State the number of lines below in which the word "scene" appears. Nothing else belongs in the answer.
Start of Supplied information
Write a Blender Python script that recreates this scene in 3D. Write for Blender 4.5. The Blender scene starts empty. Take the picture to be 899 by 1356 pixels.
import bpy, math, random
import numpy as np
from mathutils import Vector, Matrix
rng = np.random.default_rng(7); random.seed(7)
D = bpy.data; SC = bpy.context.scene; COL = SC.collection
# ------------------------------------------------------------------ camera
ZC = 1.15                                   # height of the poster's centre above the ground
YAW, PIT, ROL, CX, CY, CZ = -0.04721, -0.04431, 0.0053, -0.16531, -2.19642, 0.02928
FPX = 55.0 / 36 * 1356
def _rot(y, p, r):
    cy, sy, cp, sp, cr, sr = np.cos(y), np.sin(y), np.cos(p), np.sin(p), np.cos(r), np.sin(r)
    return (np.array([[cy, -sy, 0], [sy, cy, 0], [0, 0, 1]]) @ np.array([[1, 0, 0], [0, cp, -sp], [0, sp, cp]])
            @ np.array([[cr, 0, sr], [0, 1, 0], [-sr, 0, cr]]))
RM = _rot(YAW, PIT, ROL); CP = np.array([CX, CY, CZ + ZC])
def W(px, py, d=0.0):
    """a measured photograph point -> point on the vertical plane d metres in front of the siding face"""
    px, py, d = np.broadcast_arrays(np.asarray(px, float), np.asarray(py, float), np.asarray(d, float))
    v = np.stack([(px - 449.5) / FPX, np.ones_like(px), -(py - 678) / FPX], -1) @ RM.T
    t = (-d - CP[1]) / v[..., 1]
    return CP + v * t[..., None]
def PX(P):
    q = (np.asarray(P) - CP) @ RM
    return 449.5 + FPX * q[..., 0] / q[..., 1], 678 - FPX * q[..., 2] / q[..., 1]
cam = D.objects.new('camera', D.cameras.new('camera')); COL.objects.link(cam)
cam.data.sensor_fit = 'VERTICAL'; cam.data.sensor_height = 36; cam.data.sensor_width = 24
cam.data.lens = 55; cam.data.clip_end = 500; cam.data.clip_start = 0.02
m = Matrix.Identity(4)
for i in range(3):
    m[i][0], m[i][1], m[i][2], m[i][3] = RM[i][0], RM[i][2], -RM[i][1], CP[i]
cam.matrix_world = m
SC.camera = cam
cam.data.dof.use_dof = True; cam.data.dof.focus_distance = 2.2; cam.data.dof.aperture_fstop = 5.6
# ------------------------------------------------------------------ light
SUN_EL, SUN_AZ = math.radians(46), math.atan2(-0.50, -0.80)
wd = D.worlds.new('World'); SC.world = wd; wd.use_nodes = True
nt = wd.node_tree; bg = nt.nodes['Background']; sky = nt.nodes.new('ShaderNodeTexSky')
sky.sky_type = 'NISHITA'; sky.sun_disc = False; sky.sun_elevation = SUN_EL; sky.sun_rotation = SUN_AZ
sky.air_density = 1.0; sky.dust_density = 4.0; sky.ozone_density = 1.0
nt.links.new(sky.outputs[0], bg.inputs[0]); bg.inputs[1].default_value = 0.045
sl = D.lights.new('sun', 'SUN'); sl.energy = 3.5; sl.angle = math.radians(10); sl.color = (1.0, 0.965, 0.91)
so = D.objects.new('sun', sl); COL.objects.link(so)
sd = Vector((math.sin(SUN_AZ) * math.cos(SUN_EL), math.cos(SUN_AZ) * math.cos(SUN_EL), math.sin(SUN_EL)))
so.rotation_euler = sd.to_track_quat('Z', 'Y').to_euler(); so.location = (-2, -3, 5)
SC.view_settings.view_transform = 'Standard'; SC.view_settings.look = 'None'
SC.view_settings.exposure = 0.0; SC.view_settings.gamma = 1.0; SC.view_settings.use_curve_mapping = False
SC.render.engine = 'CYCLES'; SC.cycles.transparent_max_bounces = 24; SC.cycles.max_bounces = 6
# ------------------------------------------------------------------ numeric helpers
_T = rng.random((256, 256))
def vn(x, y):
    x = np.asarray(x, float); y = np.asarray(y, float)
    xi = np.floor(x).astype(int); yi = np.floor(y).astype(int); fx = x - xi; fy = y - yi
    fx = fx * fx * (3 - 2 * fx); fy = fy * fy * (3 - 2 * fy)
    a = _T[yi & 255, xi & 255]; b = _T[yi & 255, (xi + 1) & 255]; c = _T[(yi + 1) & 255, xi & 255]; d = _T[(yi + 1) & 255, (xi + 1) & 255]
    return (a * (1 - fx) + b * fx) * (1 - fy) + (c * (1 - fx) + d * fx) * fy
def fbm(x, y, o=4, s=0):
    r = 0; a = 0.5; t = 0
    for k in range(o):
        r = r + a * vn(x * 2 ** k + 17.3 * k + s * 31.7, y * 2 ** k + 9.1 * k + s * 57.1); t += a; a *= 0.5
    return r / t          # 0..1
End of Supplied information
▶ _Reply to the task_
2